» Stated goal:
Reproduce precisely the lines between the start of the data below and the line with "tag(o, 'dark ledge", both included.

··· Data extract

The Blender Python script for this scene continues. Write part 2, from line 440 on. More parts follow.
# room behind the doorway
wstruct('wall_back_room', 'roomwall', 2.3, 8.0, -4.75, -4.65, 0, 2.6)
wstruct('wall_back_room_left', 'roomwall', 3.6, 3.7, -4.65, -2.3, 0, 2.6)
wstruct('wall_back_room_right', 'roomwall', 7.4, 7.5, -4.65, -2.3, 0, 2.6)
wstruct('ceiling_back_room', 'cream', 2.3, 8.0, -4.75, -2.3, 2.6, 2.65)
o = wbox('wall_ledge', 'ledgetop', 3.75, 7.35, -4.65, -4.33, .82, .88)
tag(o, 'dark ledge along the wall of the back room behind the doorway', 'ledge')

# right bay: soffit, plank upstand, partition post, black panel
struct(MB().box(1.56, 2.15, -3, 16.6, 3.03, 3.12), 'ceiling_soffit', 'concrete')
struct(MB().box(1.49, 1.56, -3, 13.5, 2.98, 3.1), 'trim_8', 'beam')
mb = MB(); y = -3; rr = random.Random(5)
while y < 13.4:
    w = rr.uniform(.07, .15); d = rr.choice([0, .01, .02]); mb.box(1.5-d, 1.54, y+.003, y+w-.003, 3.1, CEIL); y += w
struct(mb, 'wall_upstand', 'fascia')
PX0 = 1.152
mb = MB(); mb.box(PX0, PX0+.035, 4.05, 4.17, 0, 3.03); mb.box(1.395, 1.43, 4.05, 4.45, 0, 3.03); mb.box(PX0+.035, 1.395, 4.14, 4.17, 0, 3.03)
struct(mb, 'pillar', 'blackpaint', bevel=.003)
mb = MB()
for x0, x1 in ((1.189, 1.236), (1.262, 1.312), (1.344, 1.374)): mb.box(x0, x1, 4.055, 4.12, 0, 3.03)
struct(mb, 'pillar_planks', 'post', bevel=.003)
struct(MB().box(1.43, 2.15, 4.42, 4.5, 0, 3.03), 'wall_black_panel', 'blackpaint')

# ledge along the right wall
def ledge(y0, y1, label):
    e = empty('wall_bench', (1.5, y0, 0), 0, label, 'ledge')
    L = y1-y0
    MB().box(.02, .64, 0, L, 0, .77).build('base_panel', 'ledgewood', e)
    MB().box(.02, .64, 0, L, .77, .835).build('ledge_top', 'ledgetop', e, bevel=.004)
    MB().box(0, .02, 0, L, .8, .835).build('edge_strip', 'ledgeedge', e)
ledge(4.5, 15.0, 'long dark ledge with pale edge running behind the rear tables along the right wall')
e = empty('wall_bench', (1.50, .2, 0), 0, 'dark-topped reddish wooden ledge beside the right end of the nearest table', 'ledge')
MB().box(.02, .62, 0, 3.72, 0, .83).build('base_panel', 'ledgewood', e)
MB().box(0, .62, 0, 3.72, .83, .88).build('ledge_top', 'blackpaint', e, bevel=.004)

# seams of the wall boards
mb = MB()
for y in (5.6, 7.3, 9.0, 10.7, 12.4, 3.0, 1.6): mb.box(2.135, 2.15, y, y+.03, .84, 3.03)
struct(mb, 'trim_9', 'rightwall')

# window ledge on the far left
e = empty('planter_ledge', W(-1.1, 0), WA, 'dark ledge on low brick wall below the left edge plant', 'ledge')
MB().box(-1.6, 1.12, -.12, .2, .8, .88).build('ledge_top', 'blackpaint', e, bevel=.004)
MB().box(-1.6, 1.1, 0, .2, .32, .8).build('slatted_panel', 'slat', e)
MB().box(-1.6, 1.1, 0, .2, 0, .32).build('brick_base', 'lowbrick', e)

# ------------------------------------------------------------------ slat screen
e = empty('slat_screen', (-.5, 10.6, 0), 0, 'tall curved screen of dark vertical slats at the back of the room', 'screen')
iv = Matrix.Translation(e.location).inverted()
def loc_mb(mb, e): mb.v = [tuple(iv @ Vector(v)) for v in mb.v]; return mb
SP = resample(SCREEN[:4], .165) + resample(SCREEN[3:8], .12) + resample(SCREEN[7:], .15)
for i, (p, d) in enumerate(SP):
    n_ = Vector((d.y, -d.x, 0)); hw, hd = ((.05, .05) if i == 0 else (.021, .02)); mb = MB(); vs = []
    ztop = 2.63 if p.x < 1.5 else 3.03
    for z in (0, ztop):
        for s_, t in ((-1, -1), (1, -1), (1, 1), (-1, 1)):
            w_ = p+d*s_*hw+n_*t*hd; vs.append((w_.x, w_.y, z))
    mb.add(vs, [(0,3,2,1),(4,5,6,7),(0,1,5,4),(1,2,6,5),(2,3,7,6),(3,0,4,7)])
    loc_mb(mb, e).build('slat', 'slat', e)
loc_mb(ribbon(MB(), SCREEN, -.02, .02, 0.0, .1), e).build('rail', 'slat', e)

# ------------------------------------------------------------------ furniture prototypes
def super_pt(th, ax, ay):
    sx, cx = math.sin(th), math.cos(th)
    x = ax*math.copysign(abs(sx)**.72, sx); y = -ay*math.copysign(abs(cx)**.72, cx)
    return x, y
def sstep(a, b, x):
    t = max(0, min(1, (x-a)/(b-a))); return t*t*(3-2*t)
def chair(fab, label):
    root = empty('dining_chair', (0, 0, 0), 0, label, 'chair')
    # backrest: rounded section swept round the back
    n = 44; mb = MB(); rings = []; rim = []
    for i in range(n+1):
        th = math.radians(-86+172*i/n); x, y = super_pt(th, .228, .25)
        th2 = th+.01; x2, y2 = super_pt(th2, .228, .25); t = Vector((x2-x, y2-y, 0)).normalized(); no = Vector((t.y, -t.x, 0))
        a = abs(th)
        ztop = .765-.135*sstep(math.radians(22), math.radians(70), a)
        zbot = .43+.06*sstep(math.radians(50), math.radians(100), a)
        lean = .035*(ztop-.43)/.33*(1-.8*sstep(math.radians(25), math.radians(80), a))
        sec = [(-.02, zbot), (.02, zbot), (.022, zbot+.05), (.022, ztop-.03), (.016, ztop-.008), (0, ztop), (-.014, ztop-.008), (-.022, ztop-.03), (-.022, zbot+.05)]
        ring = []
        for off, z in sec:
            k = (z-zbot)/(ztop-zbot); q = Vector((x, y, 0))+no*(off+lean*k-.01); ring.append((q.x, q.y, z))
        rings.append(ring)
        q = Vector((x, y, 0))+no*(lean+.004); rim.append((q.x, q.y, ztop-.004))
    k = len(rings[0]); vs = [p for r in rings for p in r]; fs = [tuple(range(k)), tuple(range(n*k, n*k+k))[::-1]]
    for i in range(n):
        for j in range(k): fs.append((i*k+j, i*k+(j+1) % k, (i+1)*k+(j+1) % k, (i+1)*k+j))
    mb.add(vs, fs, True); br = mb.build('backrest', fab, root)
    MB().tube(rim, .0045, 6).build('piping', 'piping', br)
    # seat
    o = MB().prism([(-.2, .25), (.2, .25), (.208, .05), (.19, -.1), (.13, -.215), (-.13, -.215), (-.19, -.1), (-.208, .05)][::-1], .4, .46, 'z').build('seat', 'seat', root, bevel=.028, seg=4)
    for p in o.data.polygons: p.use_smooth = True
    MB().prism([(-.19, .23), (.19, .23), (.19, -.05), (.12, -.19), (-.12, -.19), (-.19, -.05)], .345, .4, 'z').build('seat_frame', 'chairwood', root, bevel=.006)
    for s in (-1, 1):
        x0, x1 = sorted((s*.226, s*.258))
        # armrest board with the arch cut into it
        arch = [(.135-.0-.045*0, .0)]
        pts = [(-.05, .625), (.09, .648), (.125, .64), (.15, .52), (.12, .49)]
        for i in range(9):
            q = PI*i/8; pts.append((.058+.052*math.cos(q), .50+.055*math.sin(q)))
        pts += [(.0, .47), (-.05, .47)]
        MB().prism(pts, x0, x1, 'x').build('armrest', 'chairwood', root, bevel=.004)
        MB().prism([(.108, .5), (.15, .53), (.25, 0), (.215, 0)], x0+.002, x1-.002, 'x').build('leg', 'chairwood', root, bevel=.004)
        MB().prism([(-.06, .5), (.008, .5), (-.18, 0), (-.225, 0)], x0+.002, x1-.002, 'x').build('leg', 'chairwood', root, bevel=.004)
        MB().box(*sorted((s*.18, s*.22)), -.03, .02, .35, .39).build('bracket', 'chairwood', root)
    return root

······

» Task response:
The Blender Python script for this scene continues. Write part 2, from line 440 on. More parts follow.
# room behind the doorway
wstruct('wall_back_room', 'roomwall', 2.3, 8.0, -4.75, -4.65, 0, 2.6)
wstruct('wall_back_room_left', 'roomwall', 3.6, 3.7, -4.65, -2.3, 0, 2.6)
wstruct('wall_back_room_right', 'roomwall', 7.4, 7.5, -4.65, -2.3, 0, 2.6)
wstruct('ceiling_back_room', 'cream', 2.3, 8.0, -4.75, -2.3, 2.6, 2.65)
o = wbox('wall_ledge', 'ledgetop', 3.75, 7.35, -4.65, -4.33, .82, .88)
tag(o, 'dark ledge along the wall of the back room behind the doorway', 'ledge')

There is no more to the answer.